WHAT NEEDS TO BE DONE: Find each line with "scene" and copy it.

DATASET CONTENT:
*****

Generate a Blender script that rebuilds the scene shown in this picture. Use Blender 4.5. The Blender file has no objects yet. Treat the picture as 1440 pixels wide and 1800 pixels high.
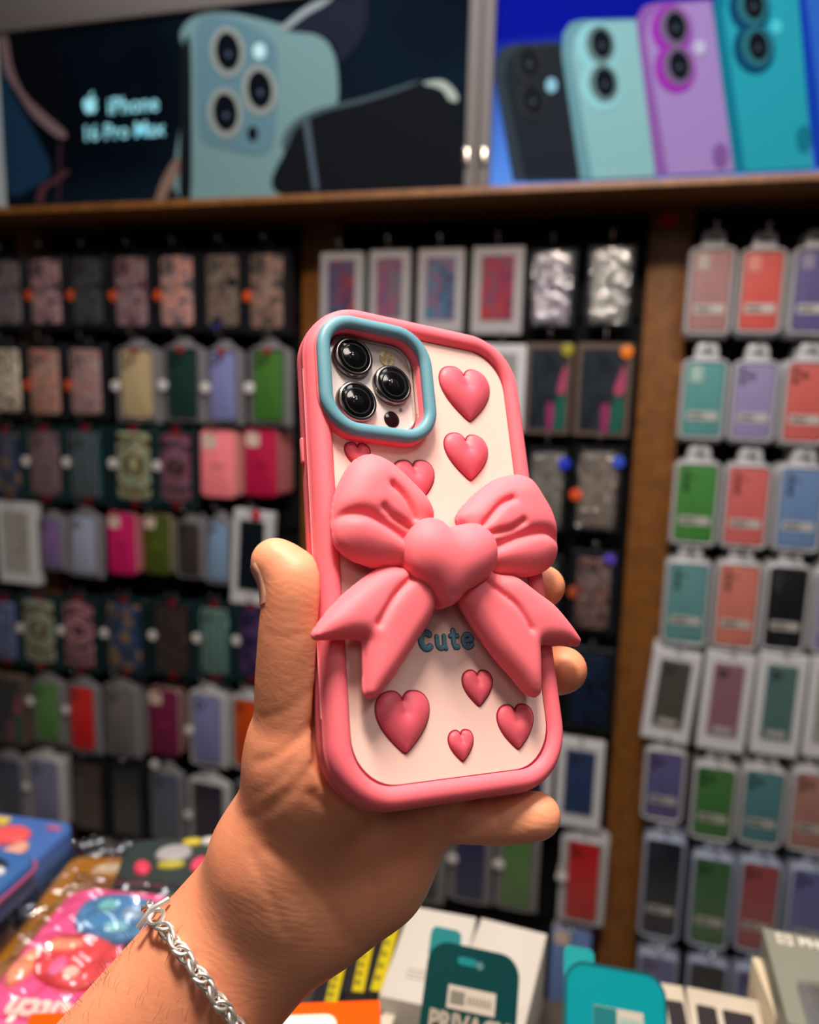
import bpy, bmesh, math, random
import numpy as np
from mathutils import Vector, Matrix, Euler
from mathutils.bvhtree import BVHTree
random.seed(7)
S = bpy.context.scene
COL = S.collection
PI = math.pi

# ------------------------------------------------------------------ camera
CAMZ = 1.55
Rw = Vector((0.96180175, 0.27259425, 0.02509515))       # camera right in the world
Dn = Vector((0.06870013, -0.15162047, -0.98604844))     # camera down
Fw = Vector((-0.2649862, 0.95010716, -0.16455609))      # camera forward
CP = Vector((0, 0, CAMZ))
FPX = 1350.0
cam = bpy.data.cameras.new('camera')
cam.sensor_fit = 'HORIZONTAL'; cam.sensor_width = 36.0
cam.lens = FPX / 1440 * 36
cam.clip_start = 0.01; cam.clip_end = 50
cam.dof.use_dof = True; cam.dof.focus_distance = 0.256; cam.dof.aperture_fstop = 8.6
co = bpy.data.objects.new('camera', cam); COL.objects.link(co)
co.matrix_world = Matrix(((Rw.x, -Dn.x, -Fw.x, 0), (Rw.y, -Dn.y, -Fw.y, 0), (Rw.z, -Dn.z, -Fw.z, CAMZ), (0, 0, 0, 1)))
S.camera = co

# ------------------------------------------------------------------ light
S.view_settings.view_transform = 'Standard'; S.view_settings.look = 'None'
S.view_settings.exposure = 0.0; S.view_settings.gamma = 1.0; S.view_settings.use_curve_mapping = False
wd = bpy.data.worlds.new('world'); S.world = wd; wd.use_nodes = True
wd.node_tree.nodes['Background'].inputs[0].default_value = (0.55, 0.7, 1.0, 1)
wd.node_tree.nodes['Background'].inputs[1].default_value = 0.032
def area(name, loc, target, size, size_y, power, color):
    l = bpy.data.lights.new(name, 'AREA'); l.shape = 'RECTANGLE'; l.size = size; l.size_y = size_y
    l.energy = power; l.color = color
    o = bpy.data.objects.new(name, l); COL.objects.link(o); o.location = loc
    o.rotation_euler = (Vector(target) - Vector(loc)).to_track_quat('-Z', 'Y').to_euler()
    return o
area('ceiling_lamp_counter', (-0.12, 0.12, 2.75), (-0.05, 0.25, 1.4), 0.42, 0.22, 38, (1.0, 0.84, 0.70))
area('ceiling_lamp_right', (0.75, 0.05, 2.75), (0.05, 0.30, 1.4), 0.3, 0.25, 4.5, (1.0, 0.88, 0.80))
area('ceiling_lamp_aisle', (-0.2, 0.75, 2.75), (0.4, 1.74, 0.7), 1.8, 0.3, 17, (0.93, 0.96, 1.0))
area('ceiling_lamp_back', (0.2, -1.2, 2.7), (0.2, 1.2, 1.0), 1.6, 0.6, 5, (1.0, 0.9, 0.82))

# ------------------------------------------------------------------ helpers
def ray(px, py):
    return Rw * ((px - 720) / FPX) + Dn * ((py - 900) / FPX) + Fw
def at_depth(px, py, z): return CP + ray(px, py) * z
def on_y(px, py, Y):
    d = ray(px, py); return CP + d * (Y / d.y)
def on_z(px, py, Z):
    d = ray(px, py); return CP + d * ((Z - CAMZ) / d.z)

def srgb(c):
    return tuple((x / 12.92 if x <= 0.04045 else ((x + 0.055) / 1.055) ** 2.4) for x in [v / 255 for v in c])
MC = {}
def punch(cols, f=.4, g=1.45):
    return [tuple(int(v * f) for v in cols[0])] + list(cols[1:-1]) + [tuple(min(255, int(v * g)) for v in cols[-1])] + [tuple(int(v * .9) for v in cols[0])]
def mat(color, rough=0.5, metal=0.0, sss=0.0, sssr=(1, .3, .2), scale=0.004, coat=0.0, bump=0.0, bscale=300, emit=0.0, spec=0.32, trans=0.0, ior=1.45, name='surface'):
    key = (color, rough, metal, sss, scale, coat, bump, bscale, emit, spec, trans, ior)
    if key in MC: return MC[key]
    m = bpy.data.materials.new(name); m.use_nodes = True
    nt = m.node_tree; b = nt.nodes['Principled BSDF']
    c = srgb(color) + (1,)
    b.inputs['Base Color'].default_value = c
    b.inputs['Roughness'].default_value = rough; b.inputs['Metallic'].default_value = metal
    b.inputs['Specular IOR Level'].default_value = spec
    b.inputs['IOR'].default_value = ior
    if trans: b.inputs['Transmission Weight'].default_value = trans
    if coat: b.inputs['Coat Weight'].default_value = coat; b.inputs['Coat Roughness'].default_value = 0.08
    if sss:
        b.inputs['Subsurface Weight'].default_value = sss
        b.inputs['Subsurface Radius'].default_value = sssr; b.inputs['Subsurface Scale'].default_value = scale
    if emit:
        b.inputs['Emission Color'].default_value = c; b.inputs['Emission Strength'].default_value = emit
    # a faint grain keeps every surface from being a dead flat value
    tc = nt.nodes.new('ShaderNodeTexCoord'); nz = nt.nodes.new('ShaderNodeTexNoise')
    nz.inputs['Scale'].default_value = bscale; nz.inputs['Detail'].default_value = 3
    nt.links.new(tc.outputs['Object'], nz.inputs['Vector'])
    if bump:
        bp = nt.nodes.new('ShaderNodeBump'); bp.inputs['Strength'].default_value = bump; bp.inputs['Distance'].default_value = 0.0006
        nt.links.new(nz.outputs['Fac'], bp.inputs['Height']); nt.links.new(bp.outputs['Normal'], b.inputs['Normal'])
    else:
        mr = nt.nodes.new('ShaderNodeMapRange'); mr.inputs[3].default_value = max(0, rough - 0.06); mr.inputs[4].default_value = min(1, rough + 0.06)
        nt.links.new(nz.outputs['Fac'], mr.inputs[0]); nt.links.new(mr.outputs[0], b.inputs['Roughness'])
    MC[key] = m; return m

def mat_pattern(cols, scale=40, rough=0.45, kind='noise', emit=0.0, dist=1.5, spec=.25):
    key = ('pat', tuple(cols), scale, rough, kind, emit, spec)
    if key in MC: return MC[key]
    m = bpy.data.materials.new('printed_pattern'); m.use_nodes = True
    nt = m.node_tree; b = nt.nodes['Principled BSDF']; b.inputs['Roughness'].default_value = rough; b.inputs['Specular IOR Level'].default_value = spec
    tc = nt.nodes.new('ShaderNodeTexCoord'); mpn = nt.nodes.new('ShaderNodeMapping')
    if kind == 'rings': mpn.inputs['Location'].default_value = (0, .092, 0)
    if kind == 'voronoi':
        t = nt.nodes.new('ShaderNodeTexVoronoi'); t.inputs['Scale'].default_value = scale; out = t.outputs['Distance']
    elif kind == 'wave':
        t = nt.nodes.new('ShaderNodeTexWave'); t.inputs['Scale'].default_value = scale; t.inputs['Distortion'].default_value = 6
        t.inputs['Detail'].default_value = 2; out = t.outputs['Fac']
    elif kind == 'rings':
        t = nt.nodes.new('ShaderNodeTexWave'); t.wave_type = 'RINGS'; t.rings_direction = 'SPHERICAL'; t.inputs['Scale'].default_value = scale
        t.inputs['Distortion'].default_value = 2.5; t.inputs['Detail Scale'].default_value = 6; out = t.outputs['Fac']
    else:
        t = nt.nodes.new('ShaderNodeTexNoise'); t.inputs['Scale'].default_value = scale; t.inputs['Detail'].default_value = 3
        t.inputs['Distortion'].default_value = dist; out = t.outputs['Fac']
    nt.links.new(tc.outputs['Object'], mpn.inputs[0]); nt.links.new(mpn.outputs[0], t.inputs['Vector'])
    r = nt.nodes.new('ShaderNodeValToRGB'); r.color_ramp.interpolation = 'EASE'
    n = len(cols); lo, hi = (0.34, 0.66) if kind == 'noise' else (0.05, 0.8)
    cols = list(cols)
    el = r.color_ramp.elements
    el[0].position = lo; el[0].color = srgb(cols[0]) + (1,); el[1].position = hi; el[1].color = srgb(cols[-1]) + (1,)
    for i in range(1, n - 1):
        e = el.new(lo + (hi - lo) * i / (n - 1)); e.color = srgb(cols[i]) + (1,)
    nt.links.new(out, r.inputs['Fac']); nt.links.new(r.outputs['Color'], b.inputs['Base Color'])
    if emit:
        nt.links.new(r.outputs['Color'], b.inputs['Emission Color']); b.inputs['Emission Strength'].default_value = emit
    MC[key] = m; return m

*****

RESPONSE TO THIS TASK:
Generate a Blender script that rebuilds the scene shown in this picture. Use Blender 4.5. The Blender file has no objects yet. Treat the picture as 1440 pixels wide and 1800 pixels high.
S = bpy.context.scene